しゃーちゃんの雑多レビュー#1
愛しのマドモアゼル。
今宵あなたに雑多レビューをご紹介出来るのは最高の誇り、最大の喜びでございます。
では、どうぞおくつろぎ下さい。
ゆっくりご鑑賞になって。
将軍が腕によりをかけました……レビューを😉
記念すべき初めてのレビューは豪華にかつ大胆にご紹介しましょう!
さあご覧ください、今回紹介しますは人類が誇る英知の結晶の一つ。
「タラタラしてんじゃね~よ」です!!
私はこの駄菓子が好きすぎて1日2袋は食べています。マジで。余裕の箱買いをキメこんでいます。美味すぎるが故に。
さて!この写真を見た純粋無垢で可愛いぱっちりおめ目をしたエンジェルさんは「こんなどぎついビジュアルした駄菓子って不良が食べる駄菓子なんじゃ……?!さいてい!」と思うかもしれません。そんな貴方は今すぐ部屋の窓を開け夜空に瞬く星々を両肘付いて眺めましょう。そして願うのです。どうかこのレビューがクソでありませんようにと。

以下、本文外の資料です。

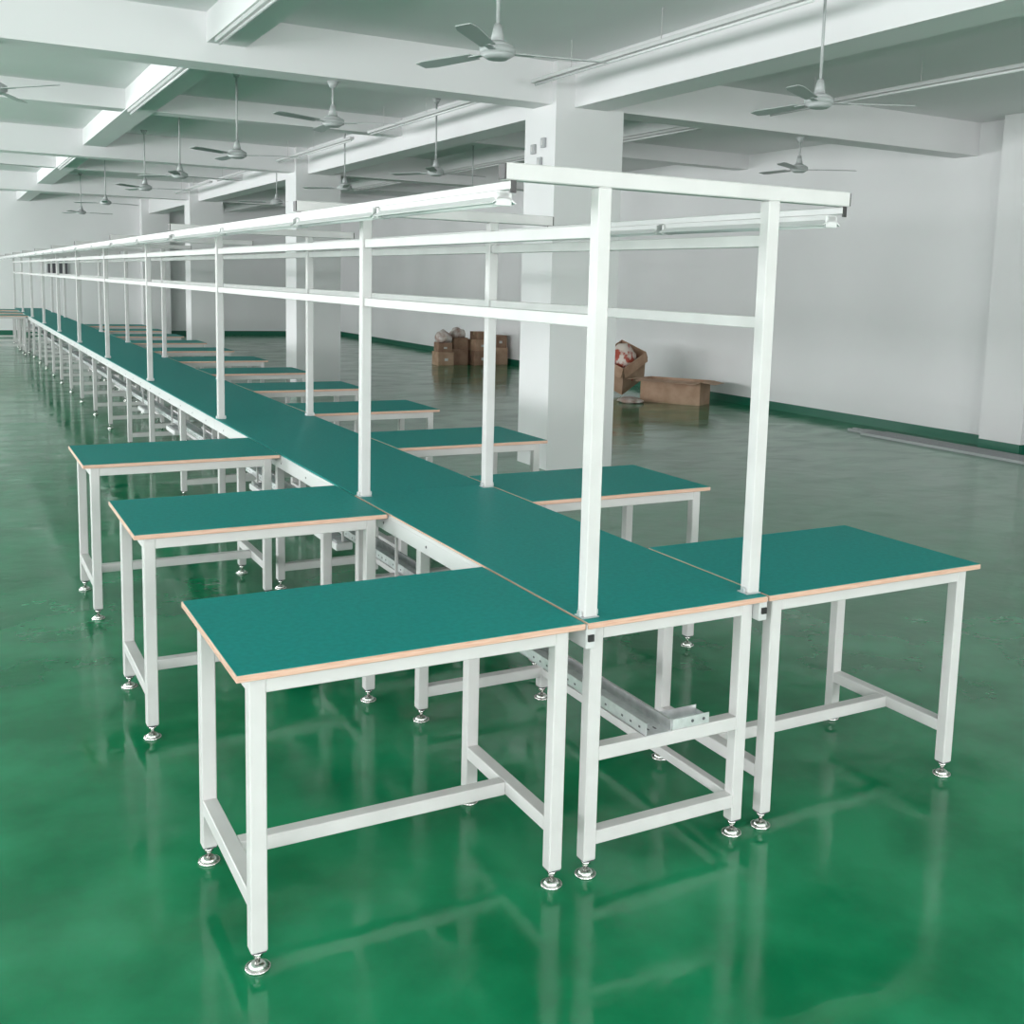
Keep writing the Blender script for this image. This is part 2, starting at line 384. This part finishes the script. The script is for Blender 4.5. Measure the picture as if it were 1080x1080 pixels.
def lump(name,loc,s,m,label,cat,seed):
    bm=bmesh.new(); bmesh.ops.create_icosphere(bm,subdivisions=3,radius=1)
    for v in bm.verts:
        k=1+.28*noise.noise(v.co*1.7+Vector((seed,0,0)))+.1*noise.noise(v.co*5)
        v.co=Vector((v.co.x*s[0]*k,v.co.y*s[1]*k,max(v.co.z*k,-.55)*s[2]+.55*s[2]))
    me=bpy.data.meshes.new(name); bm.to_mesh(me); bm.free(); me.materials.append(m)
    for p in me.polygons: p.use_smooth=True
    return obj(name,me,loc,label=label,cat=cat)
lump('plastic_bag',(6.76,17.0,.443),(.16,.15,.15),M_bag,'crumpled pale plastic bag on top of the cartons','bag',1)
lump('plastic_bag',(7.12,17.12,.533),(.15,.15,.12),M_bag,'small crumpled plastic bag on top of cartons','bag',4)
e=carton(.54,.46,.50,M_card2,(7.22,11.35,.21),.5,'slumped brown cardboard box with red and white contents by the wall',tilt=(0.40,-.45,.25),open_=True,fl=.16,fa=(1.2,1.3))
lp=lump('packed_contents',(0,0,.05),(.26,.22,.37),M_red,None,None,3)
lp["label"]='crumpled red and white packaging'; lp.parent=e
carton(.90,.42,.33,M_card2,(7.36,10.15,0),-1.0,'low brown cardboard box lying on the floor',open_=True,fl=.21,fa=(.12,.10))
lump('plastic_bag',(6.70,10.3,0),(.16,.2,.05),M_bag,'flattened packing plastic lying on the green floor','bag',7)
for k in range(7):
    x=7.70+k*.055+random.uniform(-.003,.003); y0=3.6+random.uniform(-.3,.3)
    if x>7.9: y0-=.9
    b=B(); b.box(-.022,.022,-1.5,1.5,0,.03,M_bar,.002); b.box(-.008,.008,-1.501,1.501,.026,.0305,M_dark)
    o=obj('aluminium_bar',b.mesh('aluminium_bar'),(min(x,7.91)-.15,3.9+1.4+random.uniform(-.3,.3),0) if False else (7.50+k*.055,5.3+random.uniform(-.3,.3),0),label='loose grey aluminium bar lying by the wall',cat='metal bar',group='loose bars on the floor')
b=B(); b.box(0,.5,-.05,.0,.9,1.35,M_grille,.004); b.box(.03,.47,-.055,-.045,.93,1.32,M_dark,.002)
obj('wall_control_box',b.mesh('wall_control_box'),(.6,FY,.55),label='small dark control box mounted on the white wall',cat='control box')

# ------------------------------------------------------------ lights
def area(x,y,z,sx,sy,rot,p,c=(1,1,1)):
    l=bpy.data.lights.new('daylight','AREA'); l.shape='RECTANGLE'; l.size=sx; l.size_y=sy; l.energy=p; l.color=c
    o=bpy.data.objects.new('window_daylight',l); COL.objects.link(o); o.location=(x,y,z); o.rotation_euler=rot
    return o
for i,(a,c) in enumerate(wins): area(LX+.35,(a+c)/2,1.9,1.7,2.9,(0,-math.pi/2-.15,0),(170,170,195,250,275,275,265,245)[i],(.99,.985,1))
for a,c in wn: area((a+c)/2,NY+.35,1.9,3.4,1.7,(math.pi/2+.2,0,0),165,(1,.99,.985))
w=bpy.data.worlds.new('World'); scn.world=w; w.use_nodes=True
w.node_tree.nodes['Background'].inputs[0].default_value=(.8,.9,1,1); w.node_tree.nodes['Background'].inputs[1].default_value=.6

# ------------------------------------------------------------ camera
def cammat(yaw,pitch,roll):
    cy,sy=math.cos(yaw),math.sin(yaw); cp,sp=math.cos(pitch),math.sin(pitch)
    f=Vector((sy*cp,cy*cp,-sp)); r=Vector((cy,-sy,0)); d=f.cross(r)
    cr,sr=math.cos(roll),math.sin(roll)
    R_=r*cr+d*sr; D_=r*(-sr)+d*cr
    return Matrix((R_,-D_,-f)).transposed()
cam=bpy.data.cameras.new('camera'); co=bpy.data.objects.new('camera',cam); COL.objects.link(co)
m=cammat(.5133,.1314,-.0281).to_4x4(); m.translation=Vector((-1.7739,-2.3466,1.6393)); co.matrix_world=m
cam.sensor_width=36; cam.lens=1137.57/1080*36; cam.shift_x=(540-576.76)/1080; cam.shift_y=(449.07-540)/1080
cam.clip_end=200
scn.camera=co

このタラタラしてんじゃね~よですが、実は中身を口にしたその時、果たさなければならない制約があるのをご存知でしょうか。
それは裏面に記載されております……。
「エスニックでピリッとキメました!ひとくちつまんで叫びましょう」
せーーーーのっっ!!
「タラタラしてんじゃね~よ!」
其れは冬が降りしきる帰り道。日は沈み、月は登るが曇天に隠れて薄ら明るく夜道を照らしていた。
「……お腹、空いたね。」
「……うん。」
「……これ、食べる?」
「……おかし……?」
「うん、ちょっと辛いんだけど……美味しいよ。」
「じゃあ……貰おっかな。」
小さな袋を、悴んで震える手で破る。手のひらに数量のタラを零して、そっと彼女の方へと伸ばしてみせた。
「……ありがと。」
彼女の可憐で細い指が触れる。爪は伸びていて少し痛い。彼女の爪の切り方は雑だった。
「じゃあ……食べよっか。」
「……うん。」
恥じらいからか、互いに目を合わせることはない。僕達は曇天の雪空を数秒眺めた後に口へと駄菓子を入れて、静かに呟いた。
「「タラタラしてんじゃね~よ」」
「……え?」
「……あっ。」
僕達は見つめあった後に笑い合った。そうだ、いつまでもタラタラしていてはダメなんだ。僕達が明日も同じ関係のまま過ごせる保証なんてない、明日も当然のように生きている確証もない。1日を精一杯に、懸命に。今、できることを。
「実はさ─────」
僕の言葉は地に落ちた雪が溶けるように、何処かへと消え去っていく。新たに出迎えてくれたのは何よりも暖かな言葉だった。
曇天の隙間から月の光が差し込み、僕達は優しくはにかんだ。
きっと、その時の僕らは世界で一番タラタラしていたのだろう。